Posted on March 27th 2011 at 11:14PM

Nice article Jason... you can never have enough brand ambassadors. One additional task employees can do is to monitor all networks for their company chatter. The sooner you discover chatter the sooner you can respond to it, both positive and negative.

Patsy Stewart

Social Buzz Lab



Posted on March 28th 2011 at 11:32AM

Hi Patsy, 


Thanks for the comment. Good point about the chatter,  I couldn't agree more. 


All the best,


Posted on March 29th 2011 at 1:24PM

You made some very good points Jason.  I believe you are totally right.  Companies using social media and utilizing their brand advocates is a must now days.  Employees should be one of the first places you go to find your brand advocates.  These people know the company (and hopefully how the company wants to be portrayed) and they can, as you said, be a part of "humanizing your brand."  

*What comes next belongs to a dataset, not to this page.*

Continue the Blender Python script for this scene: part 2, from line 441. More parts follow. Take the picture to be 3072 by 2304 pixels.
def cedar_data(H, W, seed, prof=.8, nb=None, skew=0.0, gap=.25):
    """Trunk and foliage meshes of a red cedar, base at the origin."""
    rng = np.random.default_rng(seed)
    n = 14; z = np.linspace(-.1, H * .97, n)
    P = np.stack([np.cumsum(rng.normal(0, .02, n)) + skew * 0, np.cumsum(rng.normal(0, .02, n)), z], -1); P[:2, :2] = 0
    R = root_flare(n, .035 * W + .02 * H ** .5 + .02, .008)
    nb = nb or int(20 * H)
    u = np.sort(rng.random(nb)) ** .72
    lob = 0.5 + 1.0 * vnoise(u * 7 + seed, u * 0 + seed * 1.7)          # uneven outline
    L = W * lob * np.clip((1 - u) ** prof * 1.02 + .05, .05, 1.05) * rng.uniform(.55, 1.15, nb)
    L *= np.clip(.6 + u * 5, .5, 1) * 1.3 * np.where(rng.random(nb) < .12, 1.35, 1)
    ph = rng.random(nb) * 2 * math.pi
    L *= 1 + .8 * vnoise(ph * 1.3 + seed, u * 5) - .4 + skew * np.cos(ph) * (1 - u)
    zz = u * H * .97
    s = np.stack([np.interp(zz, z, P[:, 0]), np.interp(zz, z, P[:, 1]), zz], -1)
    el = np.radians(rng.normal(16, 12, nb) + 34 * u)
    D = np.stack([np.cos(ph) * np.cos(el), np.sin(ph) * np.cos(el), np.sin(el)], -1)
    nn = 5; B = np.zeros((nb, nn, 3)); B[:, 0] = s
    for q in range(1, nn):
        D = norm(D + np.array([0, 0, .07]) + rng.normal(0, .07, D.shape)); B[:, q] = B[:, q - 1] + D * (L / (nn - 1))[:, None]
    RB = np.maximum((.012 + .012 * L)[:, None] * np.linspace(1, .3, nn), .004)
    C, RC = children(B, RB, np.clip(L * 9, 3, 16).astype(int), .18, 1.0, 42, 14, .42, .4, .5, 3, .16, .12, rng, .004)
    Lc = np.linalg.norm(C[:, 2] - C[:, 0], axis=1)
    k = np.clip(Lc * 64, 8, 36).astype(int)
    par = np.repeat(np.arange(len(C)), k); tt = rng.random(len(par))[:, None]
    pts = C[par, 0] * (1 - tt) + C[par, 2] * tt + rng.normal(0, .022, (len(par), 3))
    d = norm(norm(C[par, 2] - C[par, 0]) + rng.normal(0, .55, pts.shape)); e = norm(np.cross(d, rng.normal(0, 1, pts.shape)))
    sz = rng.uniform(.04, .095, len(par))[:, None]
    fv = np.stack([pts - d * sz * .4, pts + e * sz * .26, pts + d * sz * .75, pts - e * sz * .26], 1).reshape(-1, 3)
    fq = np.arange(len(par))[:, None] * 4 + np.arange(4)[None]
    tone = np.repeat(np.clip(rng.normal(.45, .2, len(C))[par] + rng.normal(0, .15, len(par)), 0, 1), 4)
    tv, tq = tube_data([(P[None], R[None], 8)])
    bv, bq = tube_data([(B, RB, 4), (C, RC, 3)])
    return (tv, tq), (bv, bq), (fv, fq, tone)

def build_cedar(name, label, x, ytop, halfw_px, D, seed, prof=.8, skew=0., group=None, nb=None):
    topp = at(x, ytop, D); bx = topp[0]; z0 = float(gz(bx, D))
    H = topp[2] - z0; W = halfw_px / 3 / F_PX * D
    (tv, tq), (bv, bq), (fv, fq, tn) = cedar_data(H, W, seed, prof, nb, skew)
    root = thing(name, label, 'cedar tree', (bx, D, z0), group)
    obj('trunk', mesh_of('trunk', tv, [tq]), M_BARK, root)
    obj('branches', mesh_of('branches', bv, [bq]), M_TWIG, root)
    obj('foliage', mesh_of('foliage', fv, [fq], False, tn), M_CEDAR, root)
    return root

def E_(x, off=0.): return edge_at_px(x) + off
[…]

You can also use employees to build your brand.  Get them on Q&A sites, commenting on blog posts in their field, etc, to show their expertise.  This can have a great impact on how your company is viewed by potential consumers and also by the industry as a whole.

Lisa Sudderth

SM Agency


Posted on March 31st 2011 at 12:25PM

Hi Lisa,

Thanks for the comment, and you have some excellent suggestions! Your second paragraph would be a perfect next step from the suggestions in my post. 

Thanks again,

All the best,


Posted on March 31st 2011 at 12:04PM

Nicely said, but unfortunately, in many industries, this flies in the face of the policies that are being instiituted by corporations regarding social media and their brand.  In fact, in many, perhaps all too many cases a company may insist that your social profiles and engagement specifically exclude anything regarding the company or brand.  As I understand it, there are, as always, lawsuits working their way through the system in order to set some precedence. Unless common sense prevails (and in our legal system it generally does not) then in all likelihood we'll see employee participation in social media dwindle as it becomes a victim of the courts, as we've seen time and time again with sports and celebrity figures.

Posted on March 31st 2011 at 12:23PM

Hi Bob,

Interesting point. I think that the larger coroporations will always have conflicts of interest when it comes to employees and their social strategy, but small and medium sized businesses are in a much better position to take advantage of social saavy employees. One important thing to consider is that once you as an employee take on this role, your public comments can, and probably always will be, tied to your company. (id Chrysler) So don't be controversial or vulgar. Again, thanks for the insights!

All the best,


Posted on April 1st 2011 at 5:16AM

Hi Jason,

I fully agree.

How can a company pretend to be social ignoring the employees?

From our point of view, employees are not only important for marketing, but also to make the company attractive for new employees. The attraction of the best talent is critical for the long term success of any company.

The engagement and participation of the employees are the best tools to build up an employer branding image, and that where the real Recruitment 2.0 begins.

Good post!



Posted on April 8th 2011 at 8:34PM

Hi Xavier, 

Thanks for the comment!  Very good point about attracting the best talent, well said!